I lifted a red disposable Dixie cup off the stack by the coffee urn, and then jumped a little when I saw a name Sharpied on it. Upon closer inspection, all of the Dixie cups revealed the telltale droplets of having been run through a dishwasher.

My wife wasn’t having any of my leaving-the-room shenanigans, so I wandered out into the bright morning sun alone. A strong, handsome white pit bull sat in the middle of the quiet road and gave me a sleepy smile that seemed to suggest he’d been out late at a little doggie wedding of his own the night before. A block further was a café offering a Bellini for four dollars, so I strode in, placed my order, and appreciated the funky little town for being exactly what it was: the sort of place where a tired man can afford to buy a dog a drink on a Sunday morning.

Monday, November 05, 2007

Bacon No. 8 (Retrofill Comes Later)

Bacon no. 8 is "North Country Cob Smoked Bacon," and it's a welcome throwback to my first and favorite shipment, Father's, in that it is a thick, smoky, down and dirty slice of meat. To touch it raw with your fingertip and then bring the digit slowly to your nose is to be wrestling in a dusty logging camp alongside a buried row of ember-lidded Dutch ovens. Grizzled lumberjacks clap and holler, and great gallon growlers of forest-temperature steam beer are hoisted and drained in a minute by groups of three, as you and your opponent plant your worn jack boots against each new body blow. North Country is every bit as American as Tom Sawyer lighting a corncob pipe off a tightly rolled Indian treaty, with a flavor depth you'll never find in the supermarket. To discover these smoky climes, unfortunately, requires aggressive consumer action. Again, please refer to the Grateful Palate if in search of exceptional bacon.

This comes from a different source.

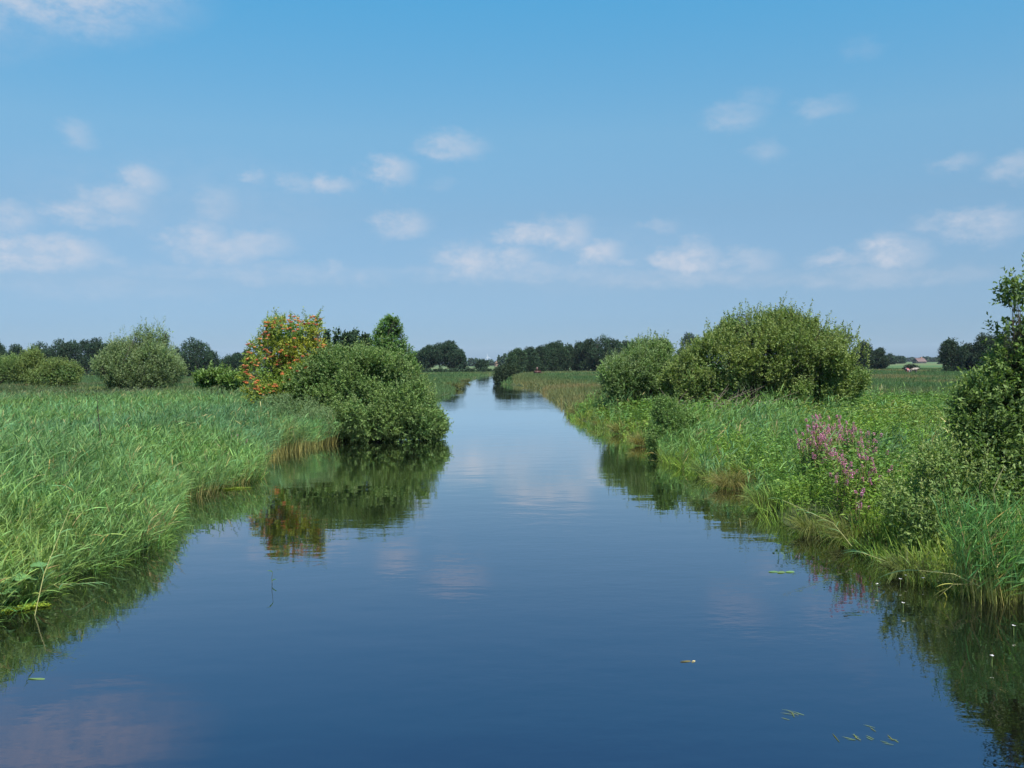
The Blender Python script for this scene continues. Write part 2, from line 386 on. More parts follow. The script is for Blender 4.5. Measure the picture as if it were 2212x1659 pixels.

We'll talk more about what I've done with North Country in a later post. It's time to come clean with my most consistent bacon epiphany, if I can even call it that any more:

Bacon is at its best by itself, eaten like a long potato chip, while standing over whatever you used to drain it. It doesn't seem to take or want help from other ingredients.

Think about it: the product hits on almost all cylinders when simply rendered and left to rest a minute or less. Sweet, salty, smoky, rich, fatty, chewy, warm, multi-textural...a symphony to everything that our palates know to be right. What's going to do anything other than dilute that perfect experience? Is there any other foodstuff so well rounded? Put some seared foie gras on brioche next to a slice of properly smoked and seasoned bacon, and the liver will lose every time. We like chew, we like depth. We don't just want to eat meat butter. Anyone with an honest palate knows that we eat foie gras in front of people, but we want bacon when we are alone.

I've seen my dog growl and get nasty when we try to tickle her after we set down her bowl of manure pellets (or whatever it is we feed her) — but try pulling a piece of bacon out of my hand as I lift it to my mouth. I'd give my own mother a sharp elbow in the solar plexus, and I love her as much as any good son. This raises unpleasant questions about primacy and my character in general, but those among you who didn't feel a pang of sympathy just now, rise up and shuffle off. Bacon is as close as food gets to a narcotic, and, like marijuana, it's the sort of thing you really won't appreciate until you order special versions through the mail.